What the exercise asks:
Write out all records as given; omit images.

Input:

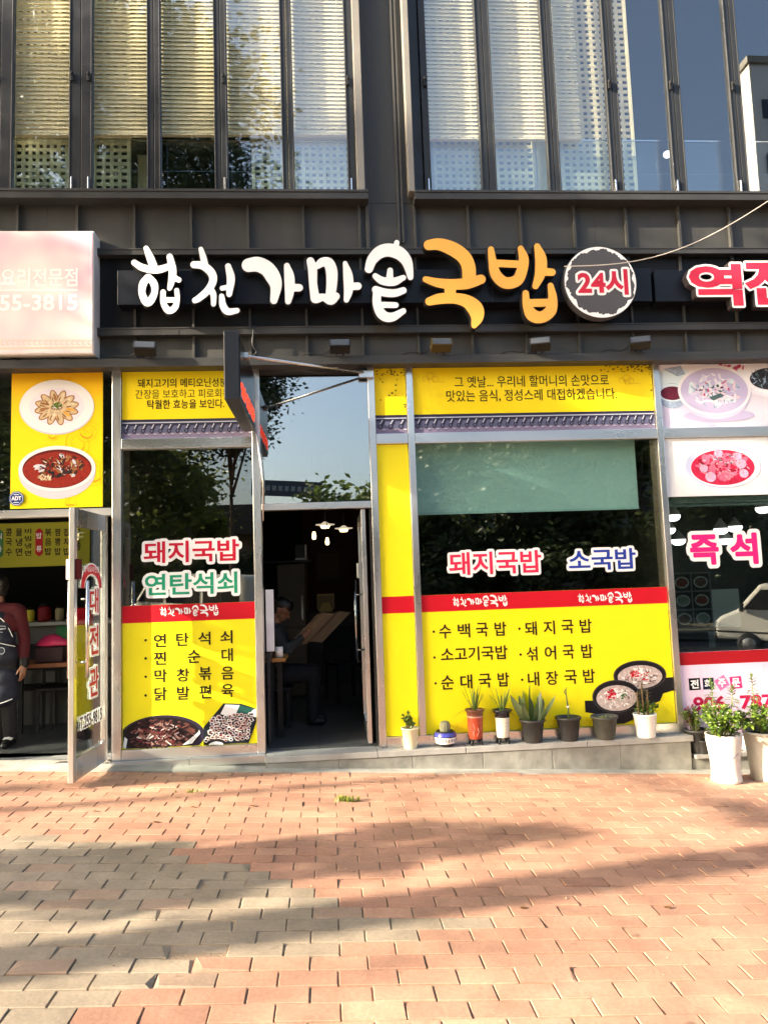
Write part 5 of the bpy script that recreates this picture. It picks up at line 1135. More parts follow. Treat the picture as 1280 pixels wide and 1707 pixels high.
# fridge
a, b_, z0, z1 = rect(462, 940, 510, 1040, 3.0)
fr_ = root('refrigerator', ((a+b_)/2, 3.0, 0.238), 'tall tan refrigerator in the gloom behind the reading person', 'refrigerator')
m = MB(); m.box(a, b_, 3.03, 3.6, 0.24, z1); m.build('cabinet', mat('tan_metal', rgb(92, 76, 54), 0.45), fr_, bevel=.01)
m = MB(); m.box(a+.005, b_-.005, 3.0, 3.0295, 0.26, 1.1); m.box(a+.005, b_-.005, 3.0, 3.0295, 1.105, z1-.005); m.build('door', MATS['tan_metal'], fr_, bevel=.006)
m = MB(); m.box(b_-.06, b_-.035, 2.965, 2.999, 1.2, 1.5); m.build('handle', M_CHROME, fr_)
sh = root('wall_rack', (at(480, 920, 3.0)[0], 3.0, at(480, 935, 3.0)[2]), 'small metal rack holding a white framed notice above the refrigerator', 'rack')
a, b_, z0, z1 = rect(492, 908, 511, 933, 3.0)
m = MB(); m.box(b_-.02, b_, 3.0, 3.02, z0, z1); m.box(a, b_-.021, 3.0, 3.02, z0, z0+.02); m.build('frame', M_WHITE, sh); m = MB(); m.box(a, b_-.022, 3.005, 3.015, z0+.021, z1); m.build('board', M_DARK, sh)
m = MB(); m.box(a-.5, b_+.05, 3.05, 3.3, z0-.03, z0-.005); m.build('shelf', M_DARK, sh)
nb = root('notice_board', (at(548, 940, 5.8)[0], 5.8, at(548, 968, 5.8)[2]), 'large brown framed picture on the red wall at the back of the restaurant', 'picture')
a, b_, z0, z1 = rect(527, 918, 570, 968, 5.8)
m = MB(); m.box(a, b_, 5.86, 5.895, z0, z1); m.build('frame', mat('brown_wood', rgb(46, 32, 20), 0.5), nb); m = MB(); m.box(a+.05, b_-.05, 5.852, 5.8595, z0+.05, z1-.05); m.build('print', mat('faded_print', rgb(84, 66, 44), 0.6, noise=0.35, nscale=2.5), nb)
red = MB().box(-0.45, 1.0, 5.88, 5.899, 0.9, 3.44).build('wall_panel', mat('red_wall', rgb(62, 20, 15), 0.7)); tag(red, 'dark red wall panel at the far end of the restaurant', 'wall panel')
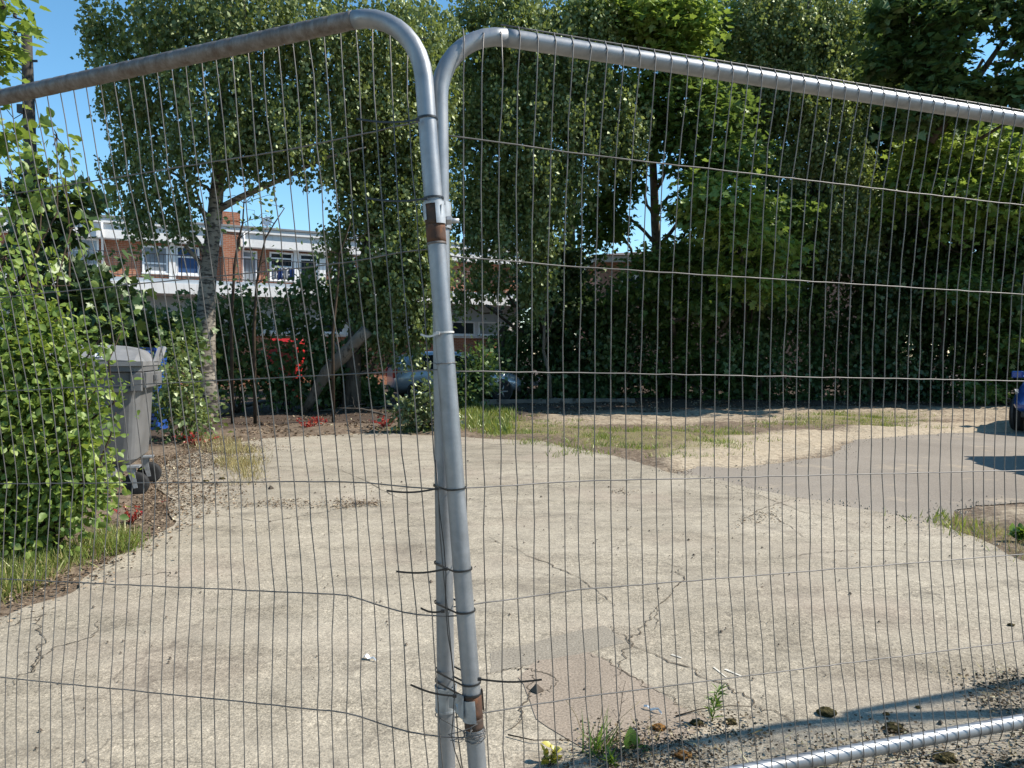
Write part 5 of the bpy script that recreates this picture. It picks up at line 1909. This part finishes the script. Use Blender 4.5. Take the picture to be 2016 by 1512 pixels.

Solution to the exercise:
Write part 5 of the bpy script that recreates this picture. It picks up at line 1135. More parts follow. Treat the picture as 1280 pixels wide and 1707 pixels high.
# fridge
a, b_, z0, z1 = rect(462, 940, 510, 1040, 3.0)
fr_ = root('refrigerator', ((a+b_)/2, 3.0, 0.238), 'tall tan refrigerator in the gloom behind the reading person', 'refrigerator')
m = MB(); m.box(a, b_, 3.03, 3.6, 0.24, z1); m.build('cabinet', mat('tan_metal', rgb(92, 76, 54), 0.45), fr_, bevel=.01)
m = MB(); m.box(a+.005, b_-.005, 3.0, 3.0295, 0.26, 1.1); m.box(a+.005, b_-.005, 3.0, 3.0295, 1.105, z1-.005); m.build('door', MATS['tan_metal'], fr_, bevel=.006)
m = MB(); m.box(b_-.06, b_-.035, 2.965, 2.999, 1.2, 1.5); m.build('handle', M_CHROME, fr_)
sh = root('wall_rack', (at(480, 920, 3.0)[0], 3.0, at(480, 935, 3.0)[2]), 'small metal rack holding a white framed notice above the refrigerator', 'rack')
a, b_, z0, z1 = rect(492, 908, 511, 933, 3.0)
m = MB(); m.box(b_-.02, b_, 3.0, 3.02, z0, z1); m.box(a, b_-.021, 3.0, 3.02, z0, z0+.02); m.build('frame', M_WHITE, sh); m = MB(); m.box(a, b_-.022, 3.005, 3.015, z0+.021, z1); m.build('board', M_DARK, sh)
m = MB(); m.box(a-.5, b_+.05, 3.05, 3.3, z0-.03, z0-.005); m.build('shelf', M_DARK, sh)
nb = root('notice_board', (at(548, 940, 5.8)[0], 5.8, at(548, 968, 5.8)[2]), 'large brown framed picture on the red wall at the back of the restaurant', 'picture')
a, b_, z0, z1 = rect(527, 918, 570, 968, 5.8)
m = MB(); m.box(a, b_, 5.86, 5.895, z0, z1); m.build('frame', mat('brown_wood', rgb(46, 32, 20), 0.5), nb); m = MB(); m.box(a+.05, b_-.05, 5.852, 5.8595, z0+.05, z1-.05); m.build('print', mat('faded_print', rgb(84, 66, 44), 0.6, noise=0.35, nscale=2.5), nb)
red = MB().box(-0.45, 1.0, 5.88, 5.899, 0.9, 3.44).build('wall_panel', mat('red_wall', rgb(62, 20, 15), 0.7)); tag(red, 'dark red wall panel at the far end of the restaurant', 'wall panel')
Write part 5 of the bpy script that recreates this picture. It picks up at line 1909. This part finishes the script. Use Blender 4.5. Take the picture to be 2016 by 1512 pixels.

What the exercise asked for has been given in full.